このようなパフォーマンスに対して、「投げ銭」で送金する仕組みは、すでに「バーチャル渋谷」で限定的ではあるが実装されている。今後は、一般人がストリートパフォーマンスをバーチャル渋谷内で行い、収入を得るような市場が生まれるだろう。バーチャル渋谷とバーチャル大阪にはワープゾーンがあり、一瞬で行き来ができる。渋谷でライブをして、その後すぐに大阪に移動してライブするようなことも、メタバースなら可能になる。
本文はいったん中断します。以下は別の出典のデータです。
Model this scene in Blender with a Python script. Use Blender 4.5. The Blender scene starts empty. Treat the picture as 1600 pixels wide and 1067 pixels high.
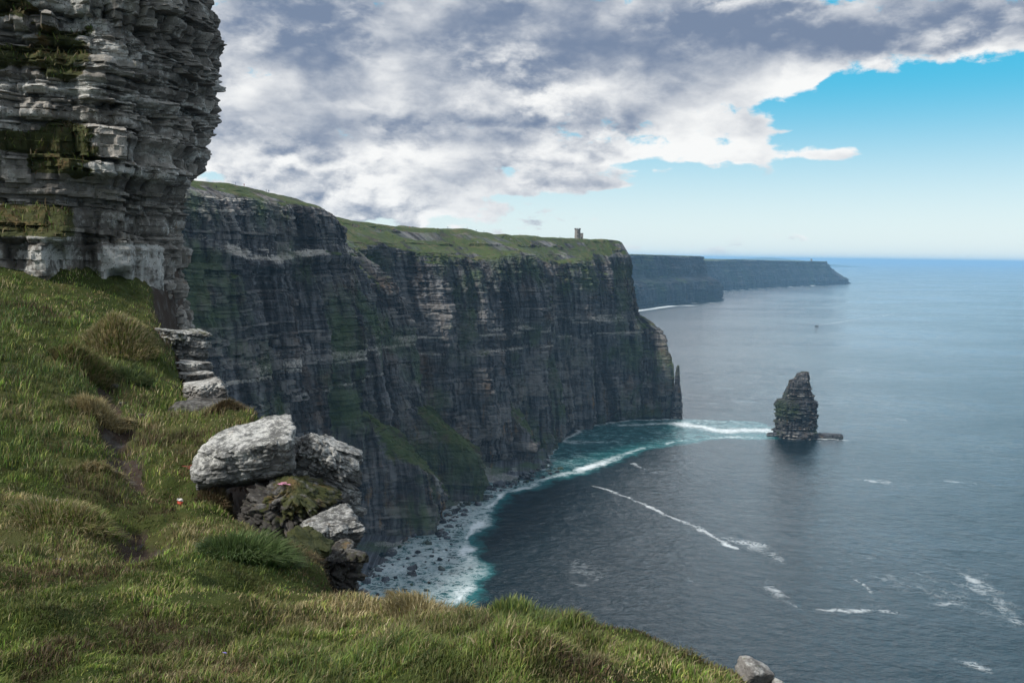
import bpy, math, random
import numpy as np
from mathutils import Vector, Matrix

random.seed(7)
rng = np.random.default_rng(11)
S = bpy.context.scene
COL = S.collection

# ------------------------------------------------------------------ camera geometry
FPX = 1386.0
HC = 175.0
PITCH = math.atan(135.2 / FPX)
ROLL = math.radians(0.81)
F_ = np.array([0, math.cos(PITCH), -math.sin(PITCH)])
U0 = np.array([0, math.sin(PITCH), math.cos(PITCH)])
R0 = np.array([1.0, 0, 0])
R_ = math.cos(ROLL) * R0 + math.sin(ROLL) * U0
U_ = -math.sin(ROLL) * R0 + math.cos(ROLL) * U0
CAM = np.array([0, 0, HC])


def ray(px, py):
    return F_ + R_ * (px - 800) / FPX - U_ * (py - 533.5) / FPX


def at(px, py, Y):
    d = ray(px, py)
    return CAM + d * (Y / d[1])


def sea_at(px, py):
    d = ray(px, py)
    return CAM + d * (-HC / d[2])


def project(P):
    P = np.asarray(P, float) - CAM
    f = P @ F_
    return 800 + FPX * (P @ R_) / f, 533.5 - FPX * (P @ U_) / f


def z_for(X, Y, py):
    lo, hi = -200.0, 900.0
    for _ in range(60):
        m = (lo + hi) / 2
        if project([X, Y, m])[1] > py:
            lo = m
        else:
            hi = m
    return (lo + hi) / 2


# ------------------------------------------------------------------ noise
def _h(ix, iy, iz, seed):
    with np.errstate(over='ignore'):
        h = (ix.astype(np.int64) * 374761393 + iy.astype(np.int64) * 668265263 + iz.astype(np.int64) * 2147483647 + seed * 1274126177)
        h = (h ^ (h >> 13)) & 0xFFFFFFFF
        h = (h * 1274126177) & 0xFFFFFFFF
        h = (h ^ (h >> 16)) & 0xFFFFFFFF
        h = (h * 2246822519) & 0xFFFFFFFF
        h = h ^ (h >> 13)
    return (h & 0xFFFFFF).astype(np.float64) / 0xFFFFFF


def vn(x, y, z=None, seed=0):
    x = np.asarray(x, float)
    y = np.asarray(y, float) + 0 * x
    z = np.zeros_like(x) if z is None else np.asarray(z, float) + 0 * x
    ix, iy, iz = np.floor(x), np.floor(y), np.floor(z)
    fx, fy, fz = x - ix, y - iy, z - iz
    fx = fx * fx * (3 - 2 * fx); fy = fy * fy * (3 - 2 * fy); fz = fz * fz * (3 - 2 * fz)
    r = 0
    flat = not np.any(fz)
    for dz in ((0,) if flat else (0, 1)):
        wz = 1.0 if flat else (fz if dz else 1 - fz)
        for dx in (0, 1):
            wx = fx if dx else 1 - fx
            for dy in (0, 1):
                wy = fy if dy else 1 - fy
                r = r + wx * wy * wz * _h(ix + dx, iy + dy, iz + dz, seed)
    return r * 2 - 1


def fbm(x, y, z=None, seed=0, octv=4, gain=0.5, lac=2.03):
    a, t, r = 1.0, 0.0, 0
    x = np.asarray(x, float); y = np.asarray(y, float)
    for o in range(octv):
        r = r + a * vn(x, y, z, seed + o * 17)
        t += a
        a *= gain
        x = x * lac + 3.7; y = y * lac + 1.3
        if z is not None:
            z = np.asarray(z) * lac + 5.1
    return r / t


def sstep(a, b, x):
    t = np.clip((x - a) / (b - a), 0, 1)
    return t * t * (3 - 2 * t)


def strata(u, z, seed, tmin, tmax, wmin, wmax, z0, z1):
    """hash per layer, hash per block in its layer, groove between layers and blocks"""
    r = np.random.default_rng(seed)
    b = [z0]
    while b[-1] < z1:
        b.append(b[-1] + tmin + (tmax - tmin) * r.random() ** 1.8)
    b = np.array(b)
    n = len(b) + 1
    lay, wid, ph = r.random(n), wmin + (wmax - wmin) * r.random(n) ** 1.5, r.random(n) * 10
    i = np.clip(np.searchsorted(b, z), 0, n - 1)
    bb = u / wid[i] + ph[i]
    bi = np.floor(bb)
    bh = _h(i.astype(float), bi, bi * 0, seed)
    lo = b[np.clip(i - 1, 0, len(b) - 1)]
    hi = b[np.clip(i, 0, len(b) - 1)]
    ez = np.minimum(np.abs(z - lo), np.abs(hi - z))
    eu = np.minimum(bb - bi, 1 - bb + bi) * wid[i]
    return lay[i], bh, ez, eu


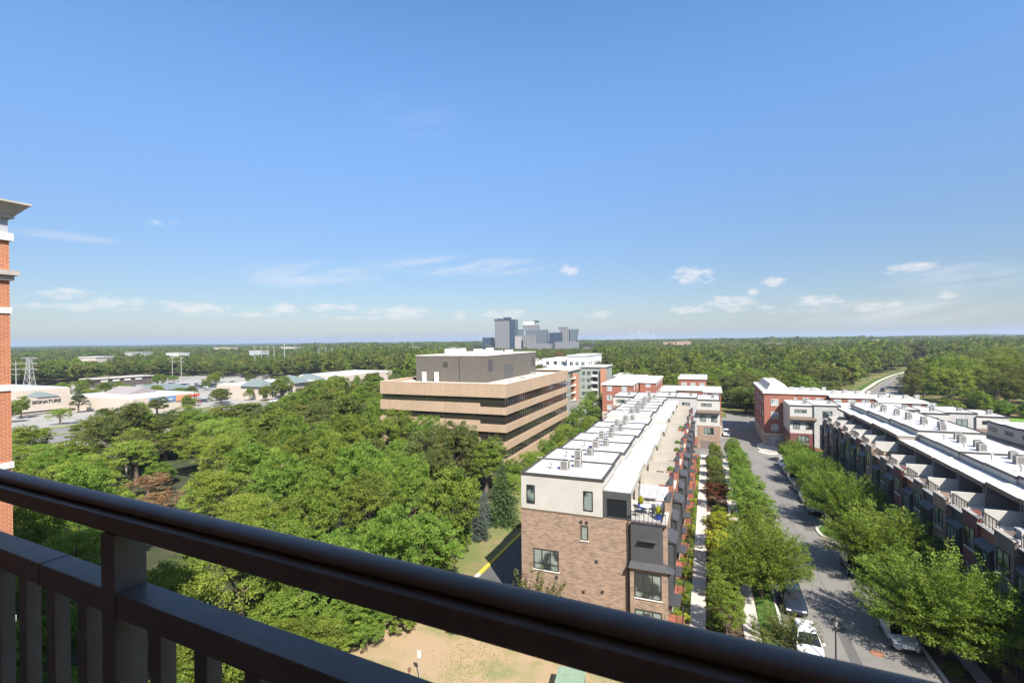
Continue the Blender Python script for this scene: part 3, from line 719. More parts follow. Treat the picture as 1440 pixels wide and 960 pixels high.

さらに、都市型メタバースで試したことを、リアルの都市にフィードバックするという活用法がある。再開発が進む渋谷では、渋谷駅桜丘口地区の再開発が2023年度に竣工、また、渋谷スクランブルスクエア第II期(中央棟・西棟)が2027年度に開業する予定だ。メタバースを活用すれば、リアルで先駆けてバーチャルで営業してユーザーの反応をみたり、逆に、ユーザーの声をテナント選定に活かすようなことができる。

都市型メタバースの健全な発展にルール整備が必須

メタバースに集まる人の数が増え、経済活動が本格化していけば、トラブルも増えていくことが危惧される。米メタが提供する「ホライゾン・ワールド」ではハラスメントやヘイトスピーチが問題視され、3月、アバターから半径60センチメートルに境界線を引き他人と距離を取る仕組みが導入された。1月には、仏エルメスが、人気バッグ「バーキン」を模したデジタル製品「メタバーキン」を作成・販売していた個人を商標権侵害で提訴するという事件もあった。

アバターへの暴言は犯罪なのか。メタバース上に再現されたモノの著作権は誰が持つのか。
日本でも3月に、架空のキャラクターを使って動画の投稿を行うVTuberへの名誉毀損をめぐる裁判で、裁判所が発信者情報の開示請求を認めたことが話題になったが、既存の法律でカバーされない問題にどのように対応していくかが、都市型メタバースの今後の行方を大きく左右する。KDDIなどで、2021年11月に「バーチャルシティコンソーシアム」を設立し、都市連動型メタバースのガイドライン整備に向けて動き出している。4月22日には、第一弾として、「バーチャルシティガイドライン ver.1」が発表された。こうした指針を踏まえつつ、仮想空間ならではの自由さを保ちつつユーザーの権利や安全を守るかじ取りが求められる。

バーチャルシティコンソーシアム(出所:KDDIニュースリリース) イメージ
バーチャルシティコンソーシアム
(出所:KDDIニュースリリース)

2021年12月には、健全なるビジネス環境及び利用者保護体制の整備を目的として、一般社団法人日本メタバース協会が設立された。このような活動を通じ、都市型メタバースを起点とした健全なイノベーションの場となることを期待したい。